EXERCISE DIRECTIONS: Omit all images, then repeat exactly the lines below from the one containing "Write the bpy" through the one containing "except Exception: pass", both ends included.

[start DATA PROVIDED]

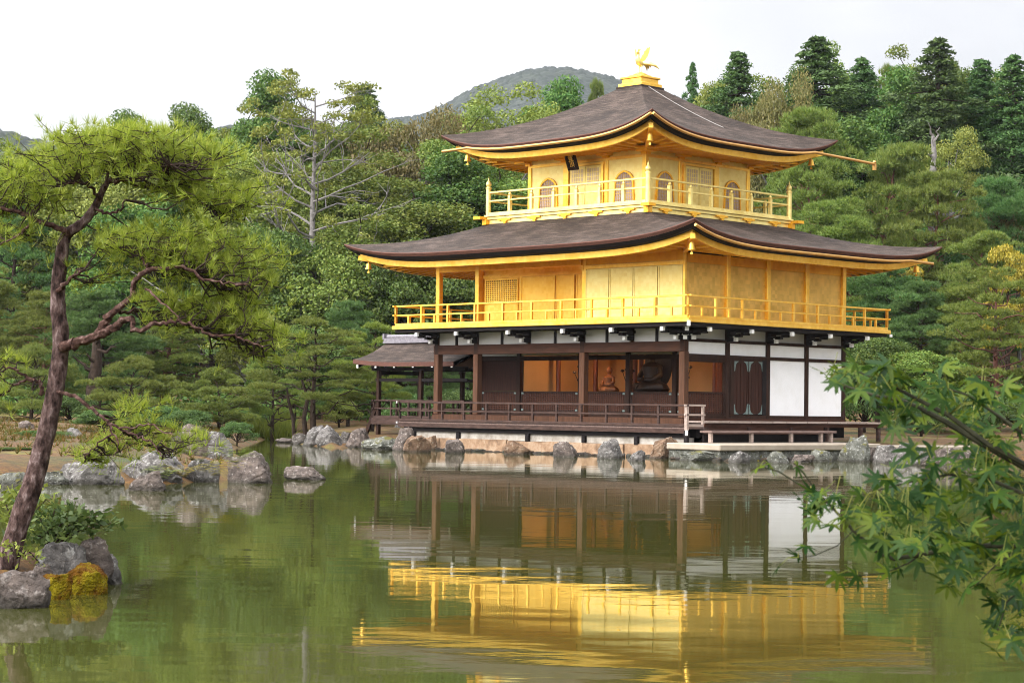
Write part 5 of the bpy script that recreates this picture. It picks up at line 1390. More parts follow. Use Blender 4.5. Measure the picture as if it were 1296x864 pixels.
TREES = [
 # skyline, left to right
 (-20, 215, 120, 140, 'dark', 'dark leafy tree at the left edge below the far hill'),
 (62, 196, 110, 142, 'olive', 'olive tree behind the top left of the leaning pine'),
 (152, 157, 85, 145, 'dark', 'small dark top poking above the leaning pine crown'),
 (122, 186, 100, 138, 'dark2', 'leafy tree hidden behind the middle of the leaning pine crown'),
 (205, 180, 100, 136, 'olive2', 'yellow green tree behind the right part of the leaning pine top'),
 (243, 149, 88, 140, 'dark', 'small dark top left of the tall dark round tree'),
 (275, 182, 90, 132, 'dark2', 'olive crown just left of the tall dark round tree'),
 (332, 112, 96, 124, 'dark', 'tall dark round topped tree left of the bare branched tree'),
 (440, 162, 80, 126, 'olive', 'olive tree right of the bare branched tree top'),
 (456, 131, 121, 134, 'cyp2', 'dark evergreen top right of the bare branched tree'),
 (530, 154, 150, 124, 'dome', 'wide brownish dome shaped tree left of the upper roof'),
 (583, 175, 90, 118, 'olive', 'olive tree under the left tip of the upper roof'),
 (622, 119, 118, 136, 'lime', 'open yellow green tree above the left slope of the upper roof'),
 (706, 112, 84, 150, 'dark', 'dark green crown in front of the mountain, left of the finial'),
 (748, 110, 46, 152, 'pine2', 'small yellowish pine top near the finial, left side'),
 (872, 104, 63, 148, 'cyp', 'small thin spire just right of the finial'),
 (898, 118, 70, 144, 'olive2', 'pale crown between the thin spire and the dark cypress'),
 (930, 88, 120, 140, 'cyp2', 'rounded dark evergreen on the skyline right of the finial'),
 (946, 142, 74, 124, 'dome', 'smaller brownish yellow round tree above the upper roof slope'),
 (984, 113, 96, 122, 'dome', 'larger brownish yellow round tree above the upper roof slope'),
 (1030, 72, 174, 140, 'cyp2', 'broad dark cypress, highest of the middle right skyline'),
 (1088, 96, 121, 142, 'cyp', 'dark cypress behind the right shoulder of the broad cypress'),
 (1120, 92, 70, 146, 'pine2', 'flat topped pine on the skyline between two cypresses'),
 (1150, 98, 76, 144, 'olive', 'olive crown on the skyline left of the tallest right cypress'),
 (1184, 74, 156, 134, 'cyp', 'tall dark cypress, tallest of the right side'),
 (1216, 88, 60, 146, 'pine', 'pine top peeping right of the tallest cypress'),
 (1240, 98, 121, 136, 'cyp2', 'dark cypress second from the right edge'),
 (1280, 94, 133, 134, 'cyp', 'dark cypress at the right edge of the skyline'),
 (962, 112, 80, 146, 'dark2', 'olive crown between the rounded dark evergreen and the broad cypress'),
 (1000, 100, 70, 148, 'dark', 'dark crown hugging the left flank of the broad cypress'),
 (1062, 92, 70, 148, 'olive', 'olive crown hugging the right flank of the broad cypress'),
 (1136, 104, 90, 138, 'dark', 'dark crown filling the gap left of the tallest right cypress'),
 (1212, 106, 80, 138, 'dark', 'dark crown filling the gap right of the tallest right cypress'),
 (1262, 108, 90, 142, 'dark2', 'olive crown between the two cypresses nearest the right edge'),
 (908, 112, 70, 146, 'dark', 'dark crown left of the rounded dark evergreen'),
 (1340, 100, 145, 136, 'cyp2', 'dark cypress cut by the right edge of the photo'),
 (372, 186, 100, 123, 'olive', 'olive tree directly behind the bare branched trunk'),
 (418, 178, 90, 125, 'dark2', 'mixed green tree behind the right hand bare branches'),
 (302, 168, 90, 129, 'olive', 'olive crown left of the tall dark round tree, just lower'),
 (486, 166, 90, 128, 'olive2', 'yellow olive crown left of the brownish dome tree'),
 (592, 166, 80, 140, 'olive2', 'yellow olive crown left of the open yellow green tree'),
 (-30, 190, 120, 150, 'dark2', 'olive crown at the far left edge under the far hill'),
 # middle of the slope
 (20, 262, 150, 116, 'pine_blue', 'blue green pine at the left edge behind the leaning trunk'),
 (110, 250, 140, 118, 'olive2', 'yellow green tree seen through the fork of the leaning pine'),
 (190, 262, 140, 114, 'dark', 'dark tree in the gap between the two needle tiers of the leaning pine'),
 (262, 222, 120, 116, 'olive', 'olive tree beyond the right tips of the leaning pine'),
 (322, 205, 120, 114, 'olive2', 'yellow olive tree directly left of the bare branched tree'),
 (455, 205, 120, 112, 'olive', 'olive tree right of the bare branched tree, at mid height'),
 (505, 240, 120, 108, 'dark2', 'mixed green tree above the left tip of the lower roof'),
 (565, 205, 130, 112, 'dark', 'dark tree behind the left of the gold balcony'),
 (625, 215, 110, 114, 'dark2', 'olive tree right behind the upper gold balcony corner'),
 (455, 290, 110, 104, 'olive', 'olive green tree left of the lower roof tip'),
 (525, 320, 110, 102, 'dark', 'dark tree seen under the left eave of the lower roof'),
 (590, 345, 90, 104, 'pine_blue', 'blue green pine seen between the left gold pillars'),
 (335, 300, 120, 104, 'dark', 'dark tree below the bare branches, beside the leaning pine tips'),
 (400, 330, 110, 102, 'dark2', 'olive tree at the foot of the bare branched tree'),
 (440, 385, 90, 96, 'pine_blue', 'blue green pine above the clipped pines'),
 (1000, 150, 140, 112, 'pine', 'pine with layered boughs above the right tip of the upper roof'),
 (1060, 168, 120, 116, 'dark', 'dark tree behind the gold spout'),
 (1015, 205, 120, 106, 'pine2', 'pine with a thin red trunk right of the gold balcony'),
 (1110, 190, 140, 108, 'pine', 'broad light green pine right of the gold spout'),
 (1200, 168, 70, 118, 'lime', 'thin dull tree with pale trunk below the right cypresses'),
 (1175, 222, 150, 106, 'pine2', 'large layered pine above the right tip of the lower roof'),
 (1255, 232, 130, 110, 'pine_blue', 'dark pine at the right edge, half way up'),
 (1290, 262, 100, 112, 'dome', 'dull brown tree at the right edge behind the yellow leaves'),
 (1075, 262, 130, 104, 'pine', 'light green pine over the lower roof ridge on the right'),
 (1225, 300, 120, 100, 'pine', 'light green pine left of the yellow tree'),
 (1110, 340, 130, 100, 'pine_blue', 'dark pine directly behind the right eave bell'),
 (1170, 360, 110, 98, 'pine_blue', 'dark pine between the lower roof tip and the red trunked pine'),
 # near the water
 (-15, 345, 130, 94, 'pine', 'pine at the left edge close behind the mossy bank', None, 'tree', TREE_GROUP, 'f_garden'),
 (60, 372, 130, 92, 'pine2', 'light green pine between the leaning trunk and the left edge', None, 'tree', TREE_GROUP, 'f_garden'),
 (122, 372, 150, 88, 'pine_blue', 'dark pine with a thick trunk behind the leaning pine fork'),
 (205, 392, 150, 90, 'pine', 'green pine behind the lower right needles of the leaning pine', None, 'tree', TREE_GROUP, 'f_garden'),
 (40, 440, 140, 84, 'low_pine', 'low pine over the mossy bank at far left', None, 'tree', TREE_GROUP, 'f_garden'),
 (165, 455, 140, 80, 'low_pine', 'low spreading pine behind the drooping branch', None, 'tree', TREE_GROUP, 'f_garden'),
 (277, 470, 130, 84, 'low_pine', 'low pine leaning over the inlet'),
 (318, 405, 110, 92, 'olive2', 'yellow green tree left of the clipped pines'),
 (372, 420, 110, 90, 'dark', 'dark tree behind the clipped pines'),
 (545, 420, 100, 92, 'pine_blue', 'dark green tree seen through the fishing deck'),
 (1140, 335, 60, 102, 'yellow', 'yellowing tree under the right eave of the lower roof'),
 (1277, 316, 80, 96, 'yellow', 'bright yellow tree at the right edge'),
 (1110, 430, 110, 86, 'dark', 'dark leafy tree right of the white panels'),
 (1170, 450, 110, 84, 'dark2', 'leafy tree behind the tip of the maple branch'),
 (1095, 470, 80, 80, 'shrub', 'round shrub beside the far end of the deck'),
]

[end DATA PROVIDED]
[start DATA PROVIDED]

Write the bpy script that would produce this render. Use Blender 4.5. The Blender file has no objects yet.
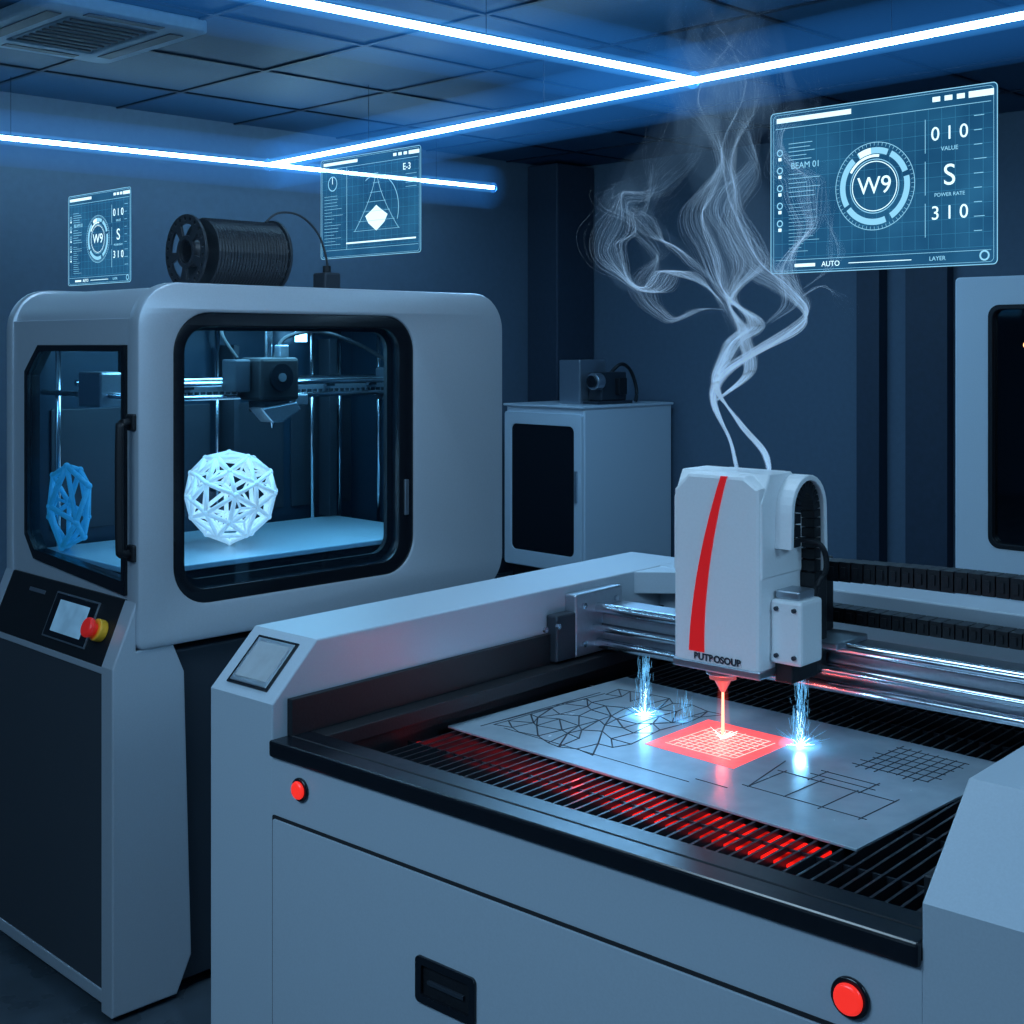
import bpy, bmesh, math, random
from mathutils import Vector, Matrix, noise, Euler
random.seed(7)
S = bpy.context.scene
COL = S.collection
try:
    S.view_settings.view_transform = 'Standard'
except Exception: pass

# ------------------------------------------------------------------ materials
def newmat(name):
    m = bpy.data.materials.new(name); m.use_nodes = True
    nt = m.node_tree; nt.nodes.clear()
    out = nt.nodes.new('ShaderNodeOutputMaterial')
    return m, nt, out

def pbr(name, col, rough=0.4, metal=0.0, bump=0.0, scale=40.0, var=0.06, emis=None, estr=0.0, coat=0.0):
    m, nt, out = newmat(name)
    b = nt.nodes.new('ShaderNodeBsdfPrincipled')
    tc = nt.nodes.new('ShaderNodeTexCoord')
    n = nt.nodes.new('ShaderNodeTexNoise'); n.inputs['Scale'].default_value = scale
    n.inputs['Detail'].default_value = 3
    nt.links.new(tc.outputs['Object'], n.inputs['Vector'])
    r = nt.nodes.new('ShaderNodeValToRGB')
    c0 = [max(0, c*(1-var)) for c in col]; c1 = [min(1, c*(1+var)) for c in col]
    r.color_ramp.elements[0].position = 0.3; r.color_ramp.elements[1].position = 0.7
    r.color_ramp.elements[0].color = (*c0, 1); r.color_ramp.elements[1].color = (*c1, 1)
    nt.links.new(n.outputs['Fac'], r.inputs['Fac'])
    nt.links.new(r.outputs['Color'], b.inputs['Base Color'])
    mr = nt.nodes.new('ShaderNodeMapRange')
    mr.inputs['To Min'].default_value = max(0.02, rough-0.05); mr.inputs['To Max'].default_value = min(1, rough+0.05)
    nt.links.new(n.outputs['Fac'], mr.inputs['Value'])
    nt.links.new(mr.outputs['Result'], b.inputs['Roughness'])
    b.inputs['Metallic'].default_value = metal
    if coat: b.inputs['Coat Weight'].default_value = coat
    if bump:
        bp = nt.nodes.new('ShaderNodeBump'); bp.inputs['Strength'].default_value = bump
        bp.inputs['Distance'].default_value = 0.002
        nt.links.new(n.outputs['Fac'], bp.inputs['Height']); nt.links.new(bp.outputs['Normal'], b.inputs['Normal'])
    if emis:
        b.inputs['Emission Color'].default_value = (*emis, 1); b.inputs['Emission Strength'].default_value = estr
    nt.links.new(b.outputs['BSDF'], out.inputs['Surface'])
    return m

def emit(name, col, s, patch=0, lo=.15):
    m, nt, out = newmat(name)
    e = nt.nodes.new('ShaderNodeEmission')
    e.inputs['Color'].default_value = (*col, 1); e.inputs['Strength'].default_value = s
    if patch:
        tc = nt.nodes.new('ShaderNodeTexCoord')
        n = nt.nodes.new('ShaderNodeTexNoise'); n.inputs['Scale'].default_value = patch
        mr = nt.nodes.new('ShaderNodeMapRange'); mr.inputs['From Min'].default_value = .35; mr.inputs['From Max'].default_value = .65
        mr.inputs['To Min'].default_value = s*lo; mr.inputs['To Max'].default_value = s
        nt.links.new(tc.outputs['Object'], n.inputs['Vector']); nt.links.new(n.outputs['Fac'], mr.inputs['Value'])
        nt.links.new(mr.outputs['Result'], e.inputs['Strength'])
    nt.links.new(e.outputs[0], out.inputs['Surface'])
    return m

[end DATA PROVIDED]

RESPONSE:
Write the bpy script that would produce this render. Use Blender 4.5. The Blender file has no objects yet.
import bpy, bmesh, math, random
from mathutils import Vector, Matrix, noise, Euler
random.seed(7)
S = bpy.context.scene
COL = S.collection
try:
    S.view_settings.view_transform = 'Standard'
except Exception: pass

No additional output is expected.